7 May 2010

"Sacred" PC game review

Sacred is a pretty game with green hills and blue skies, except in the desert where it has brown sand and blue skies, and it is a very easy game to play. It is the game I'm inclined to play when I'm not feeling well.

The basic storyline of Sacred is that someone has summoned an evil demon from Hell and now it is loose in the land of Ancaria. This is causing all sorts of repercussions, these mainly being a lot of undead roaming the land in the form of skeletons, zombies and the occasional mummy. Meanwhile, the old king of Ancaria is dying and the bad guys, lead by Baron De Mordrey, are planning to take the crown that rightfully goes Prince Valor (a name not much different to "Prince Charming"), with his love interest Baroness Vilya being second in line. It is this intrigue, rather than the presence of the demon and the undead, that leads to the character's adventures.

I played mainly Sacred Plus , and only on the PC, not online.

The original Sacred had six characters to choose from. They're pretty, too.

One of them is a Seraphim. In fact, it was the idea of a Seraphim coming into the world in human form to fight the bad guys that drew me to the game. It seemed an entrancing idea that a Seraphim should be sent from Heaven to fight the bad guys and have to run around the landscape looking for monsters to kill.

Each of the characters in Sacred has a number of special powers to develop. In the case of the Seraphim I found it best to develope one of her shields - because a shield can be cast on another character to protect them and this is useful when your quest is to keep someone alive for a while, - and "Lightning Bolts", a kind of weapon power that reloads quickly and, especially when you've built it up to a high level, is quite powerful even from a distance. My kids preferred the "BeeEffGee", (yes, my kids like explaining that name to me) a device that looks like a big spear and emits something like slow lightning bolts, but I found it slow to load and slow to regenerate between uses. "Lightning Bolts" was much faster.

The easiest character to play is the Wood Elf. She comes with a healing power, which means you don't have to spend so much time finding enough gold to buy more healing potions and not have to die so much, which happens to the other characters. Besides this, she starts with a companion, the Dark Elf, which makes it easier to get her out of her starting place and into the town of Bellevue where the characters can buy stuff and improve their defenses.

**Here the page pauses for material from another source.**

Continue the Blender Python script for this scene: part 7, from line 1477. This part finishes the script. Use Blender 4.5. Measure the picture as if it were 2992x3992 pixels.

For me, the hardest character to play was the Gladiator. He starts in an arena and can't get out until he's killed a few monsters. However, once he's out he works OK. The "Combat Jump", which at high level shocks the enemies into stillness during his attack, is a good one to get.

The other characters of the original Sacred are a Dark Elf, a Vampiress, who starts the game with a novice to help her get to Bellvue, and the Battle Mage.

Sacred Gold has two more characters. One is a Daemon, who has been thrown out of Hell, and a Dwarf who has arrived in Ancaria via a helicopter and wields guns.

Sacred Gold is a package that includes Sacred and Sacred Underworld. Sacred Underworld is not very pretty and I don't like playing it much.

Sacred is very undemanding game. All the characters have to do is kill whatever enemy is in front of them at the time. Success or failure in the various quests doesn't seem to matter very much. Nothing the character does effects the world, and this is frustrating. Surely if all the enemies are killed in one place, the armies are able to fight more effectively in other places. However, Sacred relentlessly follows the storyline that has been laid out.

As I said, Sacred is a game I play when I'm not feeling very well. After a while I start to notice again that the game is really just one long level grind, and then I get bored, and then I know I'm getting well again.